*** Dataset excerpt ***
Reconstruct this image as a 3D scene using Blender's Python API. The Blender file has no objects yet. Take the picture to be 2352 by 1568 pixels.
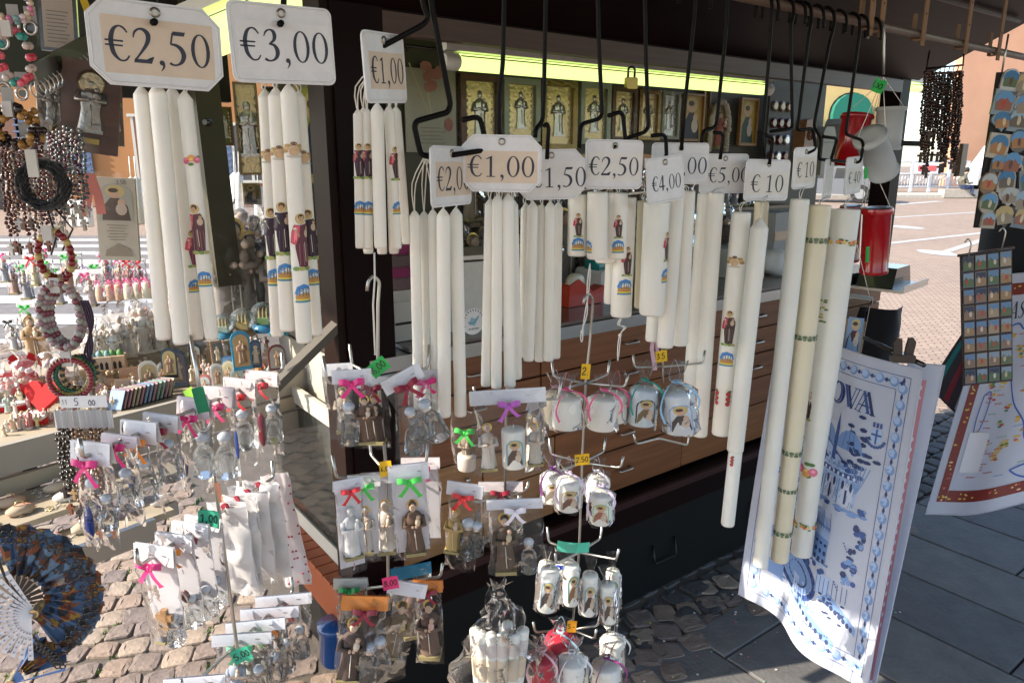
import bpy, bmesh, math, random
from mathutils import Vector, Matrix, noise
random.seed(7)
rad = math.radians
scene = bpy.context.scene
COL = scene.collection
# ---------------------------------------------------------------- camera, sky, sun, exposure
CAM = Vector((0, 0, 1.6)); PITCH = rad(13.9); FPX = 1666.0; PW, PH = 2352.0, 1568.0
cam_d = bpy.data.cameras.new('camera'); cam = bpy.data.objects.new('camera', cam_d); COL.objects.link(cam)
cam.location = CAM; cam.rotation_euler = (rad(90) - PITCH, 0, 0)
cam_d.sensor_width = 36; cam_d.lens = 36 * FPX / PW; cam_d.clip_start = 0.05; cam_d.clip_end = 400
scene.camera = cam
SUN_EL, SUN_AZ = rad(35), (-0.95, -0.21)          # horizontal direction TOWARDS the sun
w = bpy.data.worlds.new('World'); scene.world = w; w.use_nodes = True
sky = w.node_tree.nodes.new('ShaderNodeTexSky'); sky.sky_type = 'NISHITA'; sky.sun_disc = False
sky.sun_elevation = SUN_EL; sky.sun_rotation = math.atan2(SUN_AZ[0], SUN_AZ[1])
bgn = w.node_tree.nodes['Background']; bgn.inputs['Strength'].default_value = 0.15
w.node_tree.links.new(sky.outputs[0], bgn.inputs[0])
sl = bpy.data.lights.new('sun', 'SUN'); sl.energy = 3.3; sl.angle = rad(0.5); sl.color = (1, .9, .75)
so = bpy.data.objects.new('sun', sl); COL.objects.link(so)
_d = Vector((SUN_AZ[0], SUN_AZ[1], 0)).normalized() * math.cos(SUN_EL) + Vector((0, 0, math.sin(SUN_EL)))
so.rotation_euler = _d.to_track_quat('Z', 'Y').to_euler(); so.location = (-4, -2, 6)
vs = scene.view_settings; vs.view_transform = 'Standard'; vs.look = 'None'; vs.gamma = 1; vs.use_curve_mapping = False
vs.exposure = 1.5
scene.render.engine = 'CYCLES'
scene.cycles.use_denoising = True
scene.cycles.max_bounces = 10; scene.cycles.transparent_max_bounces = 40; scene.cycles.diffuse_bounces = 5
scene.cycles.glossy_bounces = 4; scene.cycles.transmission_bounces = 6
scene.cycles.sample_clamp_indirect = 4.0; scene.cycles.caustics_reflective = False; scene.cycles.caustics_refractive = False

# ---------------------------------------------------------------- geometry of the place
T = Vector((.801, .599, 0)); N = Vector((-.599, .801, 0)); Z = Vector((0, 0, 1))
KYAW = math.degrees(math.atan2(.599, .801))
def K(t, n, z): return T * t + N * n + Z * z
cp, sp = math.cos(PITCH), math.sin(PITCH)
def ray(x, y):                                   # direction with camera depth 1
    a, b = (x - PW / 2) / FPX, (PH / 2 - y) / FPX
    return Vector((a, cp + sp * b, -sp + cp * b))
def on_d(x, y, d): return CAM + ray(x, y) * d
def on_n(x, y, n=1.045):
    r = ray(x, y); return CAM + r * (n / r.dot(N))
def on_z(x, y, z):
    r = ray(x, y); return CAM + r * ((z - 1.6) / r.z)
def depth(p):
    v = p - CAM; return v.y * cp - v.z * sp
def px(p, n): return n * depth(p) / FPX           # metres covered by n pixels at p

# ---------------------------------------------------------------- materials
_mats = {}
def nodes(m):
    m.use_nodes = True; nt = m.node_tree; return nt, nt.nodes['Principled BSDF'], nt.nodes['Material Output']
def rgb(c): return (c[0], c[1], c[2], 1)
def mat(c, kind='matte'):
    key = (kind, tuple(round(v, 3) for v in c))
    if key in _mats: return _mats[key]
    m = bpy.data.materials.new(kind); nt, b, out = nodes(m); L = nt.links
    b.inputs['Base Color'].default_value = rgb(c)
    def tex(scale, detail=4, typ='ShaderNodeTexNoise', coord='Object'):
        tc = nt.nodes.new('ShaderNodeTexCoord'); t = nt.nodes.new(typ)
        L.new(tc.outputs[coord], t.inputs['Vector']); t.inputs['Scale'].default_value = scale
        if typ == 'ShaderNodeTexNoise': t.inputs['Detail'].default_value = detail
        return t
    def vary(t, a, bb):                           # multiply colour between a and bb by texture
        mx = nt.nodes.new('ShaderNodeMix'); mx.data_type = 'RGBA'
        mx.inputs[6].default_value = rgb([v * a for v in c]); mx.inputs[7].default_value = rgb([min(1, v * bb) for v in c])
        L.new(t.outputs[0], mx.inputs[0]); L.new(mx.outputs[2], b.inputs['Base Color'])
    def bump(t, s, d=.002):
        bp = nt.nodes.new('ShaderNodeBump'); bp.inputs['Strength'].default_value = s; bp.inputs['Distance'].default_value = d
        L.new(t.outputs[0], bp.inputs['Height']); L.new(bp.outputs[0], b.inputs['Normal'])
    if kind == 'matte': b.inputs['Roughness'].default_value = .8; t = tex(25); vary(t, .82, 1.15)
    elif kind == 'print': b.inputs['Roughness'].default_value = .55
    elif kind == 'gloss': b.inputs['Roughness'].default_value = .22; b.inputs['Coat Weight'].default_value = .3
    elif kind == 'plastic': b.inputs['Roughness'].default_value = .35; t = tex(26, 9); t.inputs['Roughness'].default_value = .7; vary(t, .74, 1.14)
    elif kind == 'wax':
        b.inputs['Roughness'].default_value = .42; b.inputs['Subsurface Weight'].default_value = .35
        b.inputs['Subsurface Radius'].default_value = (.02, .014, .009); b.inputs['Subsurface Scale'].default_value = .4
        t = tex(9, 3); vary(t, .88, 1.05); t2 = tex(55, 4); bump(t2, .3, .003)
    elif kind == 'metal':
        b.inputs['Metallic'].default_value = 1; b.inputs['Roughness'].default_value = .33; t = tex(60); bump(t, .08, .001)
    elif kind == 'foil':
        b.inputs['Metallic'].default_value = .85; b.inputs['Roughness'].default_value = .28; t = tex(90, 3); bump(t, .7, .004)
    elif kind == 'fabric': b.inputs['Roughness'].default_value = .9; b.inputs['Sheen Weight'].default_value = .3; t = tex(400, 2); bump(t, .25, .001)
    elif kind == 'velvet': b.inputs['Roughness'].default_value = .8; b.inputs['Sheen Weight'].default_value = .6; b.inputs['Sheen Tint'].default_value = (1, .2, .15, 1)
    elif kind == 'paper': b.inputs['Roughness'].default_value = .65; t = tex(30, 9); t.inputs['Roughness'].default_value = .7; vary(t, .8, 1.12)
    elif kind == 'ribbon': b.inputs['Roughness'].default_value = .4; b.inputs['Sheen Weight'].default_value = .2
    elif kind == 'wood':
        tc = nt.nodes.new('ShaderNodeTexCoord'); mp = nt.nodes.new('ShaderNodeMapping'); mp.inputs['Scale'].default_value = (3, 40, 60)
        t = nt.nodes.new('ShaderNodeTexNoise'); t.inputs['Scale'].default_value = 1.0; t.inputs['Detail'].default_value = 6; t.inputs['Distortion'].default_value = .6
        L.new(tc.outputs['Object'], mp.inputs[0]); L.new(mp.outputs[0], t.inputs['Vector'])
        vary(t, .42, 1.55); b.inputs['Roughness'].default_value = .45; bump(t, .15, .001)
    elif kind == 'paint':
        t = tex(5, 8); vary(t, .75, 1.2); b.inputs['Roughness'].default_value = .5; b.inputs['Specular IOR Level'].default_value = .22; t2 = tex(40, 6); bump(t2, .12, .002)
    elif kind == 'dark':
        t = tex(5, 8); vary(t, .6, 1.4); b.inputs['Roughness'].default_value = .45; b.inputs['Specular IOR Level'].default_value = .1; t2 = tex(30, 6); bump(t2, .15, .002)
    elif kind == 'wall':
        t = tex(.8, 8); vary(t, .82, 1.12); b.inputs['Roughness'].default_value = .9
    elif kind == 'stone':
        t = tex(7, 12); t.inputs['Roughness'].default_value = .72; vary(t, .4, 1.6); b.inputs['Roughness'].default_value = .75; t2 = tex(60, 8); bump(t2, .7, .005)
    elif kind == 'emit':
        b.inputs['Emission Color'].default_value = rgb(c); b.inputs['Emission Strength'].default_value = .6
    elif kind in ('cello', 'clear', 'tint'):
        nt.nodes.remove(b)
        tr = nt.nodes.new('ShaderNodeBsdfTransparent'); tr.inputs[0].default_value = rgb(c)
        gl = nt.nodes.new('ShaderNodeBsdfGlossy'); gl.inputs['Roughness'].default_value = .11 if kind == 'cello' else .04
        mx = nt.nodes.new('ShaderNodeMixShader'); lw = nt.nodes.new('ShaderNodeLayerWeight')
        lw.inputs[0].default_value = {'cello': .16, 'clear': .2, 'tint': .14}[kind]
        L.new(lw.outputs['Fresnel'], mx.inputs[0]); L.new(tr.outputs[0], mx.inputs[1]); L.new(gl.outputs[0], mx.inputs[2])
        last = mx
        if kind == 'clear':
            df = nt.nodes.new('ShaderNodeBsdfTranslucent'); df.inputs[0].default_value = (.9, .95, .97, 1)
            m2 = nt.nodes.new('ShaderNodeMixShader'); m2.inputs[0].default_value = .07
            L.new(mx.outputs[0], m2.inputs[1]); L.new(df.outputs[0], m2.inputs[2]); last = m2
        if kind == 'cello':
            t = tex(26, 2); bp = nt.nodes.new('ShaderNodeBump'); bp.inputs['Strength'].default_value = .6; bp.inputs['Distance'].default_value = .006
            t.inputs['Distortion'].default_value = 1.5
            L.new(t.outputs[0], bp.inputs['Height']); L.new(bp.outputs[0], gl.inputs['Normal']); L.new(bp.outputs[0], lw.inputs['Normal'])
            df = nt.nodes.new('ShaderNodeBsdfTranslucent'); df.inputs[0].default_value = (.95, .95, .97, 1)
            m2 = nt.nodes.new('ShaderNodeMixShader'); m2.inputs[0].default_value = .055
            L.new(mx.outputs[0], m2.inputs[1]); L.new(df.outputs[0], m2.inputs[2]); last = m2
        L.new(last.outputs[0], out.inputs[0])
    elif kind == 'frost':                         # milky translucent plastic or thin paper
        b.inputs['Roughness'].default_value = .5
        tl = nt.nodes.new('ShaderNodeBsdfTranslucent'); tl.inputs[0].default_value = rgb(c)
        mx = nt.nodes.new('ShaderNodeMixShader'); mx.inputs[0].default_value = .35
        L.new(b.outputs[0], mx.inputs[1]); L.new(tl.outputs[0], mx.inputs[2]); L.new(mx.outputs[0], out.inputs[0])
        t = tex(30, 4); bump(t, .25, .003)
    elif kind == 'cloth':
        b.inputs['Roughness'].default_value = .9
        tl = nt.nodes.new('ShaderNodeBsdfTranslucent'); tl.inputs[0].default_value = rgb(c)
        mx = nt.nodes.new('ShaderNodeMixShader'); mx.inputs[0].default_value = .3
        L.new(b.outputs[0], mx.inputs[1]); L.new(tl.outputs[0], mx.inputs[2]); L.new(mx.outputs[0], out.inputs[0])
        t = tex(500, 2); bump(t, .2, .0008)
    _mats[key] = m
    return m
WHITE = (.8, .8, .8)
m_wax = mat((.89, .87, .81), 'wax'); m_wax2 = mat((.82, .75, .57), 'wax'); m_wax3 = mat((.85, .85, .8), 'wax')
m_wick = mat((.82, .8, .74), 'fabric'); m_black = mat((.02, .018, .018), 'gloss'); m_rod = mat((.007, .0065, .0065), 'dark')
m_steel = mat((.5, .49, .46), 'metal'); m_cello = mat((.965, .965, .97), 'cello'); m_clear = mat((.97, .98, .985), 'clear')
m_card = mat((.82, .82, .83), 'paper'); m_plate = mat((.78, .79, .82), 'plastic'); m_ink = mat((.03, .035, .06), 'print')
m_gold = mat((.62, .49, .27), 'foil'); m_silver = mat((.6, .58, .55), 'foil'); m_dark = mat((.02, .016, .015))
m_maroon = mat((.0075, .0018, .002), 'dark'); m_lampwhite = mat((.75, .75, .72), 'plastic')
m_lav = mat((.78, .77, .82), 'frost'); m_skin = mat((.62, .4, .27)); m_frost = mat((.82, .81, .82), 'frost')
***
Your instructions: Write out exactly the lines starting with the one that holds "m_maroon = mat((.0075, .0018, .002), 'dark');" and running through the last line above.

Result below:
m_maroon = mat((.0075, .0018, .002), 'dark'); m_lampwhite = mat((.75, .75, .72), 'plastic')
m_lav = mat((.78, .77, .82), 'frost'); m_skin = mat((.62, .4, .27)); m_frost = mat((.82, .81, .82), 'frost')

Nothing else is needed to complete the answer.